Bill Faith, leader of the Vote Yes on 5 committee, said groups such as churches, unions and other organizations helped get the word out.

Comments

Comment from Bobby
Time: November 6, 2008, 12:26 pm

This is an overwhelming victory for Ohio’s consumers. Over 3 million Ohio voters strongly repudiated 10 years of predatory payday lending and asked for a return to fair and responsible small loan lending! This is a great thing for Ohio’s families, communities and economy!

Comment from Payday Loans
Time: December 4, 2008, 1:01 am

It’s ridiculous to think that payday loans are responsible for the economic mess in America. Apparently, economists have marked December 2007 the “official” beginning of our current recession. The National Bureau of Economic Research (NBER) identifies top activity at this point, and the U.S economy has been deteriorating since then. The NBER describes recession as “a significant decline in economic activity spread across the economy, lasting more than a few months, normally visible in production, employment, real income, and other indicators.” It seems other organizations are in the same boat. Backed by the government, academics and the private sector, it’s as close to official as possible. These conclusions are based upon unemployment, incomes, industrial output and sales data. The highest point in employment and incomes was marked that December. In January, industrial output peaked and five months later, in the month of June, sales peaked. Democrats claimed this wasn’t a shock and called for an economic stimulus package. “The announcement simply makes official what we have long known: with rising costs of living, rising unemployment, record foreclosures and depleting savings, we must do more to help families make ends meet,” says Senate Majority Leader Harry Reid. So, this would mean that the proposal to ban payday loans is not a good plan. Reid highlighted that a recovery package must create more jobs, cut middle class taxes and instill confidence in the market and the people. Payday loans, and any other similar form of lending, have proven once again the magnitude of their importance in our economy.

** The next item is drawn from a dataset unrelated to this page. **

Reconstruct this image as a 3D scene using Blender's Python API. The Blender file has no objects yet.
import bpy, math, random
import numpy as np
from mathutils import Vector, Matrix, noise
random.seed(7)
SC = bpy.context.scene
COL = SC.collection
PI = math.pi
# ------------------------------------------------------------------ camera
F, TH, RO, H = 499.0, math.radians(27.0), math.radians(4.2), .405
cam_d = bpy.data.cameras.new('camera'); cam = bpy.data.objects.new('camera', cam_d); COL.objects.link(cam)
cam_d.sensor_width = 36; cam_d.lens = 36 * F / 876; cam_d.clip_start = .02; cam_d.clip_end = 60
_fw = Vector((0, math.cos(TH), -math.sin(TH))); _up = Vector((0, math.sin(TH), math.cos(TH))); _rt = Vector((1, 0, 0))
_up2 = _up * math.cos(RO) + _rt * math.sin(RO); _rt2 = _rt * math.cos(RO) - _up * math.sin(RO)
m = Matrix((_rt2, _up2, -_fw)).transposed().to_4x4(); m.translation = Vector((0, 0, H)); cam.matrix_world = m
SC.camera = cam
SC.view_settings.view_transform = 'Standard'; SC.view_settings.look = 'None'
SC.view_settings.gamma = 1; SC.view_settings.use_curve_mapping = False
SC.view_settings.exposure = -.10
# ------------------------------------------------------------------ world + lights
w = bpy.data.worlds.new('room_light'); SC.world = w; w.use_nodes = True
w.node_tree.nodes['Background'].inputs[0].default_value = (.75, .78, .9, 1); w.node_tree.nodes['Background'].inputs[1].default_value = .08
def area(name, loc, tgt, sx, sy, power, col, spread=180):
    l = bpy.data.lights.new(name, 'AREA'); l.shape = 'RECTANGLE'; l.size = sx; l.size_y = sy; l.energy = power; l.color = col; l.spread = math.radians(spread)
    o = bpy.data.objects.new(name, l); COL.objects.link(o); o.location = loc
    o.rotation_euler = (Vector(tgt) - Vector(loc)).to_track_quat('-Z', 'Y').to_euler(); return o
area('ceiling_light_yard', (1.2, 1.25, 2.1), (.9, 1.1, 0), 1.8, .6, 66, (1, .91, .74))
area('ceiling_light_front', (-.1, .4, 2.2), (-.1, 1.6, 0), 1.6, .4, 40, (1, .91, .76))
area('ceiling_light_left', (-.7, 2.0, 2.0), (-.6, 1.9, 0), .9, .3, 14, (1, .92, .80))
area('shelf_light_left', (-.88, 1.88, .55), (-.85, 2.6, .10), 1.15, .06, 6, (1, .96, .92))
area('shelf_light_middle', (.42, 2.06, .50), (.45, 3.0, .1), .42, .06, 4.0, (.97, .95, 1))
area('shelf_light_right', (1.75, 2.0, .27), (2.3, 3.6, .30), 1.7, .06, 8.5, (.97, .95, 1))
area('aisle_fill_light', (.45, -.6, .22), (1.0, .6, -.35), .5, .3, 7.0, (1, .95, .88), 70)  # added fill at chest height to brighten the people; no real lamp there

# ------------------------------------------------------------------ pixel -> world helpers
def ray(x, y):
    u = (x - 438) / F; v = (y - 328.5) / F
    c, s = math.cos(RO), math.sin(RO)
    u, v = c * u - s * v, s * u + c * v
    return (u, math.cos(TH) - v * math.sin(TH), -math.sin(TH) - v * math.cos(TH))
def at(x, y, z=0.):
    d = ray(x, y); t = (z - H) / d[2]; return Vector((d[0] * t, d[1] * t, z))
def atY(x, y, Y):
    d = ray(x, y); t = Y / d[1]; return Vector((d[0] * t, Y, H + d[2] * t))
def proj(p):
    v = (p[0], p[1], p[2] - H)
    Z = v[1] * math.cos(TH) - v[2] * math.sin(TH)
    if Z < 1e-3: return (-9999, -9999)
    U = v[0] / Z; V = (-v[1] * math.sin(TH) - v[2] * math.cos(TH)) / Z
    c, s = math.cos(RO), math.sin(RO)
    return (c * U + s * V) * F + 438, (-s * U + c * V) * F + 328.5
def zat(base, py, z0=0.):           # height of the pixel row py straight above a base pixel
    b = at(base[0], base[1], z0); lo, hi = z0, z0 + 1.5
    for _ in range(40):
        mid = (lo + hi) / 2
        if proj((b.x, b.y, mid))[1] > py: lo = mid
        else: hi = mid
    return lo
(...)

Comment from Paula Wethington
Time: December 4, 2008, 2:53 pm

I thought the payday lending marketing campaign was “short term solution for short term needs.”

That’s not the economic reality for many American families today.

You cannot payday loan your way out of a lengthy layoff, a foreclosed home or disappearing savings.

Frugal living at least buys you some time until the jobs return or investments bounce back.